Dans le premier tome, on assistait à l’arrivée de Roland de Cremer au Centre de cartographie de la Sodrovno-Voldachie, soumis à un régime militaire oppressant qui prônait d’inquiétantes avancées technologiques. Au milieu de cette querelle, Roland rencontre Skhodrã, une jeune fille ayant sur le corps d’étranges sillons, véritable pays en miniature. Hallucinations ou frontières d’un pays fabuleux ? Dans un fin jeu de renvois entre le microcosme et le macrocosme, la raison et l’ivresse des sens, c’est avant tout le thème de l’inconnu qui est ici abordé, et ce, à travers le regard d’un seul homme. Prenant soin de ne rien gâcher, Benoît Peeters précise d’emblée : « C’est en entrant dans la dernière image que le lecteur se fait sa propre idée de la fin. » Il est vrai que La Frontière invisible se termine sur une trouée, une plongée dans l’incertain. Il est vrai aussi qu’au cœur des « Cités obscures », l’autre grande série du scénariste, c’est souvent l’image qui a dernier mot.
Chefs-d’œuvre de précision et de poésie, les deux albums de La Frontière… relatent comment De Cremer tente d’atteindre la chimérique frontière invisible, située quelque part aux confins du monde connu. Ces escales, parfois teintées d’onirisme, se veulent riches en insolites découvertes graphiques. Féru d’architecture, l’illustrateur François Schuiten gravite au centre d’un complexe réseau d’influences visuelles parfois naïves ou proches de l’Art nouveau, et explore sur un ton rétro des problématiques vieilles comme le monde. L’autre architecte, Peeters, coordonne la gracieuse mécanique de La Frontière… Dans le présent diptyque, il remet en cause l’ordre établi dans le monde des « Cités » en adoptant un point de vue plus humain. Inspiré par Henry James, Peeters a voulu travailler le regard du personnage principal.
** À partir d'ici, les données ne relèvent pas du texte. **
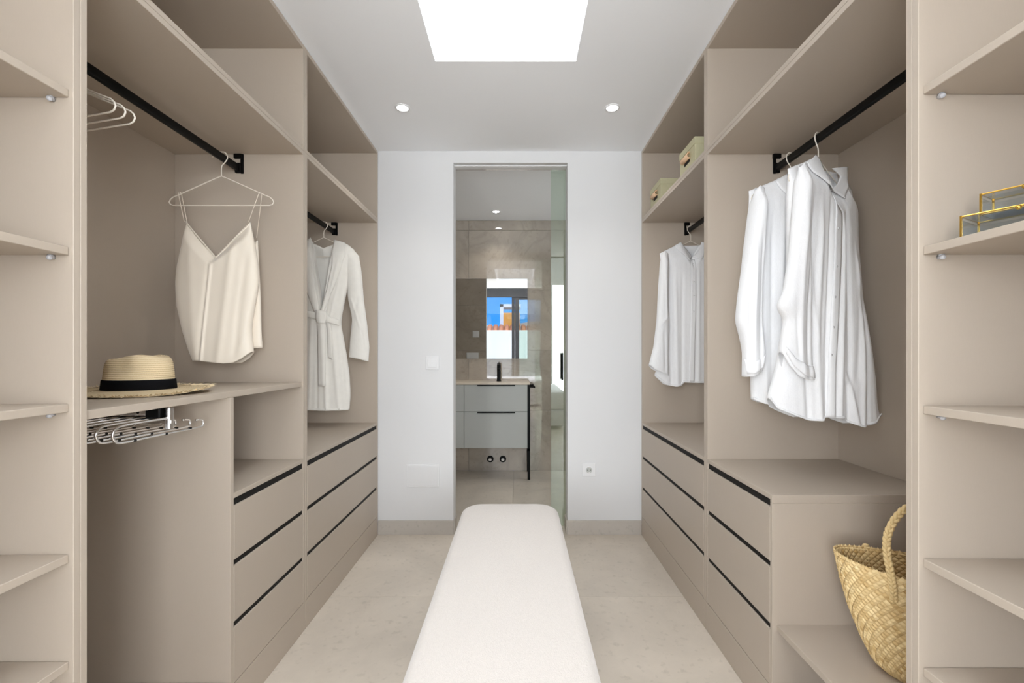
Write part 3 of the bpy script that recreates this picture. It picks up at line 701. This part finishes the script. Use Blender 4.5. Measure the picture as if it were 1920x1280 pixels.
# ------------------------------------------------------------------ lights in the ceiling
def downlight(x, y, z, label, r=.030, power=4):
    t = thing('downlight', (x, y, z), label, 'light')
    bm = bmesh.new(); n = 32
    prof = [(r*1.35, z-.0005), (r*1.32, z-.004), (r*1.05, z-.004), (r, z-.0015), (r, z+.0)]
    rings = [[bm.verts.new((x+q*math.cos(2*math.pi*k/n), y+q*math.sin(2*math.pi*k/n), zz)) for k in range(n)] for q, zz in prof]
    for A, B in zip(rings, rings[1:]):
        for i in range(n): bm.faces.new((A[i], A[(i+1) % n], B[(i+1) % n], B[i]))
    fin(bm, 'trim_ring', M['plastic'], t, smooth=True)
    bm = bmesh.new(); disc(bm, (x, y, z-.0015), r*1.0, .002, 'Z', 32); fin(bm, 'diffuser', M['lamp'], t)
    d = bpy.data.lights.new('lamp', 'SPOT'); d.energy = power; d.spot_size = math.radians(110); d.spot_blend = .8; d.shadow_soft_size = .03; d.color = (1, .96, .9)
    o = bpy.data.objects.new('lamp', d); C.objects.link(o); o.location = (0, 0, -.012); o.parent = t
downlight(-.618, 2.424, ZC, 'left recessed ceiling downlight of the closet', power=9)
downlight(.506, 2.424, ZC, 'right recessed ceiling downlight of the closet', power=9)
downlight(-.206, 4.26, ZCB, 'recessed ceiling downlight over the bathroom vanity', power=12)
downlight(.75, 3.8, ZCB, 'recessed ceiling downlight in the right of the bathroom', power=10)

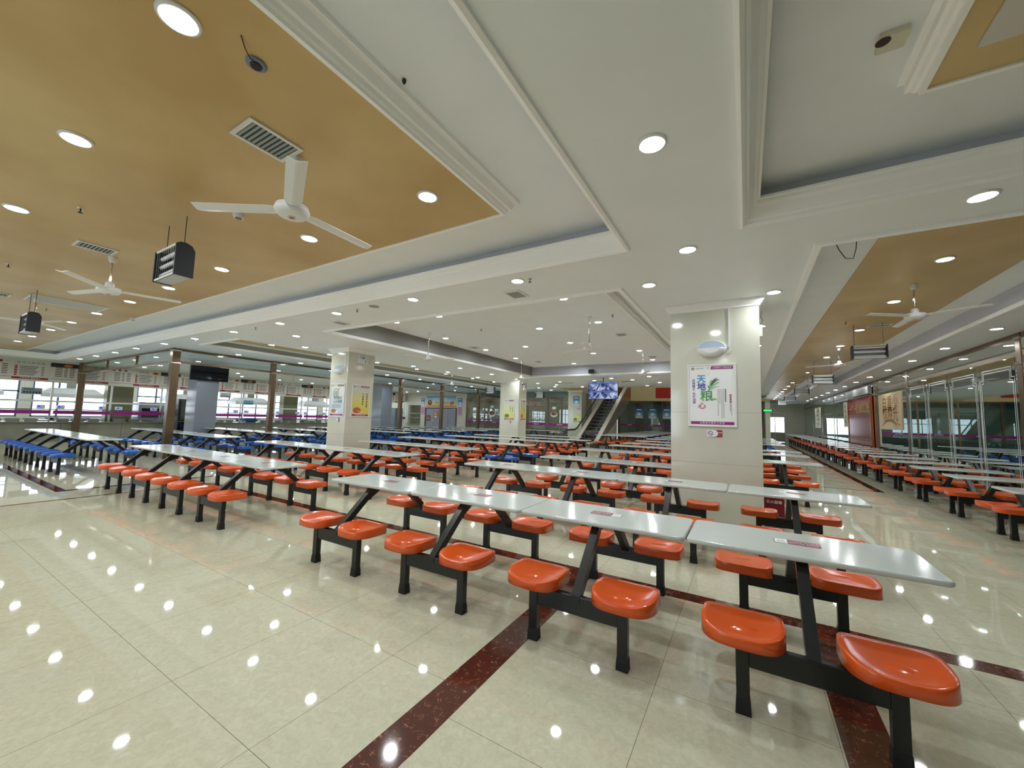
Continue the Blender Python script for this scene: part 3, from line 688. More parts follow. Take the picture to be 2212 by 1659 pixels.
w = MB(); w.tube([(-2.33,0.99,3.445),(-2.30,0.95,3.42),(-2.27,0.91,3.43),(-2.23,0.87,3.449)],0.003,m_ink,6); tag(w.build('loose_wire'), 'short loose black wire by the round ceiling hole', 'wire')
w = MB(); w.tube([(0.78,4.79,3.31),(0.82,4.82,3.22),(0.87,4.85,3.14),(0.93,4.86,3.13),(0.95,4.84,3.22),(0.95,4.8,3.3)],0.004,m_ink,6); tag(w.build('loose_wire'), 'dark wire loop hanging at the corridor tray corner', 'wire')
k = MB(); k.lathe((-1.81,1.6,3.6),[(0.012,0),(0.014,-0.012),(0.006,-0.03)],m_ink,10); tag(k.build('ceiling_hook'), 'tiny black hook in cream ceiling beside moulding', 'hook')
# opened hatch in the top right tray
t = thing('ceiling_hatch', 'square cut hole with box in cream ceiling, top right tray', 'hatch', (0.71, 2.68, 3.6))
mb = MB(); mb.box(-0.05,-0.04,-0.03,0.07,0.08,-0.0005,M('hatch_cream',(206,204,182),0.5)); mb.build('cover_box', t)
mb = MB(); mb.lathe((-0.035,-0.01,0),[(0.033,-0.0325),(0.02,-0.0315)],M('hatch_dark',(60,36,30),0.7),16); mb.build('hole', t)

# ================================================================== OVERHEAD GLASS FRAME (bronze steel) BY THE BLUE TABLES
def bronze_post(x, y, label, w=0.2, z1=S):
    t = thing('steel_post', label, 'post', (x, y, 0), 0, 'bronze steel posts')
    mb = MB(); mb.box(-w/2,-w/2,0,w/2,w/2,z1,m_bronze,0.006); mb.build('shaft', t)
    for z in (z1-0.44, z1-0.07): c = MB(); c.box(-w/2-0.012,-w/2-0.012,z-0.02,w/2+0.012,w/2+0.012,z+0.02,m_chrome,0.004); c.build('collar', t)
bronze_post(-14.8, 4.87, 'bronze steel post at the corner of overhead glass frame')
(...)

Mais, au final, il appartient au lecteur de juger : « Il existe une manière de raconter l’histoire d’un individu au milieu d’un monde beaucoup plus vaste que lui. Il s’agit d’un homme ayant d’abord vécu dans un univers de cartes et de livres, qui va se trouver confronté à du réel alors qu’il n’y est pas préparé. À la fin, le lecteur est ou n’est pas avec Roland, et l’accompagne jusqu’au bout ou non. »
Si loin et si proches à la fois, dans un fragile équilibre entre ce monde et le nôtre, les Cités obscures ne sont pas pour autant à l’abri des coïncidences historiques. À l’instar du nôtre, un climat politique instable peut ronger cet univers. Il apparaît donc intéressant de lire La Frontière invisible à la lumière des bouleversements qui agitent le début du XXIe siècle, une tentation à laquelle Peeters ne rechigne pas, même s’il clame haut et fort l’indépendance des Cités : « C’est peut-être notre manière de réagir au monde. Comme des sismographes, on enregistre des choses qui nous habitent, gravitent autour de nous. Dans la première période des » Cités obscures « , nous étions fascinés par les utopies finissantes. Mais depuis la chute du Mur de Berlin, il y a un jeu sur le thème des frontières. Qui aurait cru que 15 ans après 1989, un autre mur s’élèverait, au Proche-Orient cette fois ? Et qui aurait cru au réveil des nationalismes en Europe à l’heure de l’unification ? Nous ne traitons pas de ces phénomènes de face, mais à travers nos fables. Le lecteur investit ensuite le livre avec ses propres métaphores et sa propre réalité ». Investir le livre? Il est aussi vrai qu’au cœur de cet univers, les rôles du lecteur et de l’explorateur se confondent souvent.